Our Battle with Time

Our Battle with Time

You are not required to justify your existence.

I’m in my bedroom, about to lay my head on my pillow, reflecting on how this was just another day that felt like so little had gotten done. Perhaps my expectations were skewed, to begin with? What did I truly believe I was capable of accomplishing?

You are not required to justify your existence.

When I hear the Father’s words in my heart, I become disoriented and desperate for a reset: productivity. Expectation. Accomplishment. Time.

Father, for the majority of my life, I have sacrificed the miracle of the present for the ever-elusive false promise of achievement in the future. The gift of a moment lost when time is something to conquer, manipulate, and control for the sake of the future. What have I paid? Peace. Happiness. Love. To interact with God, I must, of course, be where He is. I must be present at this time.

The issue is that I am both here and not here. I avoid the present by frequently reflecting on the previous moment (the past) or looking forward to the next thing (the future). I admire history’s potential wisdom and the glorious vision of what might be. The sacred, holy present is frequently overlooked.

My relationship with time is complicated, and it is closely related to my other battle with believing that my accomplishments prove my worth. I am ecstatic at the start of the day. Mornings wake me up energized and full of what seems like limitless possibilities. For a solid four hours, the mantra “Anything is Possible!” plays like the Lego Movie’s incessant jingle, “Everything is Awesome!” (Well, not exactly, but you get the point.)

I try to get as much out of each day as possible—even a walk around the neighbourhood with our sweet dog or a stretch in the garden, arms to the sky, and gazing at the beauty of a flower are moments I can equate as values for the future (exercise is good for my body and will help me relax tonight; fresh air will give me peace and help me focus this afternoon) rather than values for the present.

Then, as the morning roller coaster turns into late afternoon, then evening, I habitually and unconsciously turn inward, assessing my completion—or lack thereof—of achievements that day as markers of my personal success or failure.

Oh, Father, I have created my own god. Please forgive me.

“Yet God has created everything to be beautiful in its own time.” Even though He has implanted eternity in the human heart, people cannot see the full scope of God’s work from beginning to end.”
— NLT ECCLESIASTES 3:11

In reality, I know that time, each present moment, is a gift. But just thinking about it makes me sad, as if these sacred and holy moments come one after the other and never stay. One comes and goes, and another comes and goes, and I become terrified of everything I don’t know and can’t change or control.

You are not required to justify your existence.

And I allowed His words to sink in. I’ve been soaking in them for days. Simply put, I’m sick of trying to justify my life—justifying my life is an impossible task. There is no reason to justify love. There is no way I could have earned it. There is no way to get there from the past or the future except here, here, here.

These idols, these fears, come from deep within me.
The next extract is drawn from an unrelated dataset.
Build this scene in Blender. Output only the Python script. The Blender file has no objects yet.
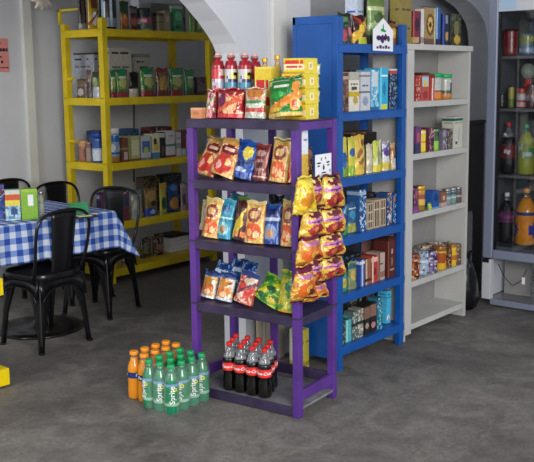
import bpy, bmesh, math, random
from mathutils import Vector, Matrix, noise
C = bpy.context.scene.collection
R = math.radians
PI = math.pi

# ------------------------------------------------------------------ camera, light, exposure
FPX = 912.09; CPY = 215.22
YAW, PITCH, ROLL = R(39.7426), R(8.6101), R(-0.6697)
EYE = Vector((-0.086, -0.0662, 1.5386))
FW = Vector((math.cos(PITCH)*math.cos(YAW), math.cos(PITCH)*math.sin(YAW), -math.sin(PITCH)))
_r = Vector((math.sin(YAW), -math.cos(YAW), 0)); _u = _r.cross(FW)
RT = _r*math.cos(ROLL) + _u*math.sin(ROLL)
UP = -_r*math.sin(ROLL) + _u*math.cos(ROLL)
cd = bpy.data.cameras.new('camera'); cam = bpy.data.objects.new('camera', cd); C.objects.link(cam)
cd.sensor_fit = 'HORIZONTAL'; cd.sensor_width = 36; cd.lens = FPX*36/534; cd.clip_end = 100; cd.shift_y = -(231-CPY)/534
cam.matrix_world = Matrix(((RT.x, UP.x, -FW.x, EYE.x), (RT.y, UP.y, -FW.y, EYE.y), (RT.z, UP.z, -FW.z, EYE.z), (0, 0, 0, 1)))
bpy.context.scene.camera = cam
sc = bpy.context.scene
sc.view_settings.view_transform = 'Standard'; sc.view_settings.look = 'None'
sc.view_settings.gamma = 1; sc.view_settings.use_curve_mapping = False
sc.view_settings.exposure = -0.08
w = bpy.data.worlds.new('world'); sc.world = w; w.use_nodes = True
w.node_tree.nodes['Background'].inputs[0].default_value = (0.80, 0.88, 1.0, 1)
w.node_tree.nodes['Background'].inputs[1].default_value = 1.05

def area(name, loc, target, sx, sy, power, col=(1, 1, 1)):
    l = bpy.data.lights.new(name, 'AREA'); l.shape = 'RECTANGLE'; l.size = sx; l.size_y = sy; l.energy = power; l.color = col
    o = bpy.data.objects.new(name, l); C.objects.link(o); o.location = loc
    o.rotation_euler = (Vector(target) - Vector(loc)).to_track_quat('-Z', 'Y').to_euler(); return o
area('doorway_daylight', (0.3, -1.8, 2.3), (3.3, 3.0, 0.9), 2.6, 1.8, 250, (1.0, 0.97, 0.93))
area('side_fill_light', (-1.0, 3.4, 2.3), (3.6, 3.2, 0.9), 1.6, 1.4, 115, (1.0, 0.97, 0.94))  # added fill light from the left, brightens the shelves and walls beyond the arch

def ray(px, py): return FW*FPX + RT*(px-267) - UP*(py-CPY)
def at_z(px, py, z): d = ray(px, py); return EYE + d*((z-EYE.z)/d.z)
def at_y(px, py, y): d = ray(px, py); return EYE + d*((y-EYE.y)/d.y)
def at_x(px, py, x): d = ray(px, py); return EYE + d*((x-EYE.x)/d.x)

# ------------------------------------------------------------------ materials
def lin(c):
    c = c/255.0
    return c/12.92 if c <= 0.04045 else ((c+0.055)/1.055)**2.4
def hx(s):
    s = s.lstrip('#')
    return (lin(int(s[0:2], 16)), lin(int(s[2:4], 16)), lin(int(s[4:6], 16)), 1.0)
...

A place of inadequacy. Self-loathing. Malcontent. And I’m allowing Him to love me here. And I’ve seen glimpses of the cross reflecting in the morning light, afternoon light, and the sun’s gentle sinking in a dozen places this week since I heard His voice speaking to my thoughts.

Jesus, come. Now. Come and catch my tired, weary heart.

What is your relationship with time like? What are your thoughts? How do you feel about it? How do you approach it?

This week’s Loop Poetry Project asks you to write a poem about time to express your feelings about it. If you let it, Time will tell you a story. What does your heart want to tell you about Time and your attitude toward it throughout your life?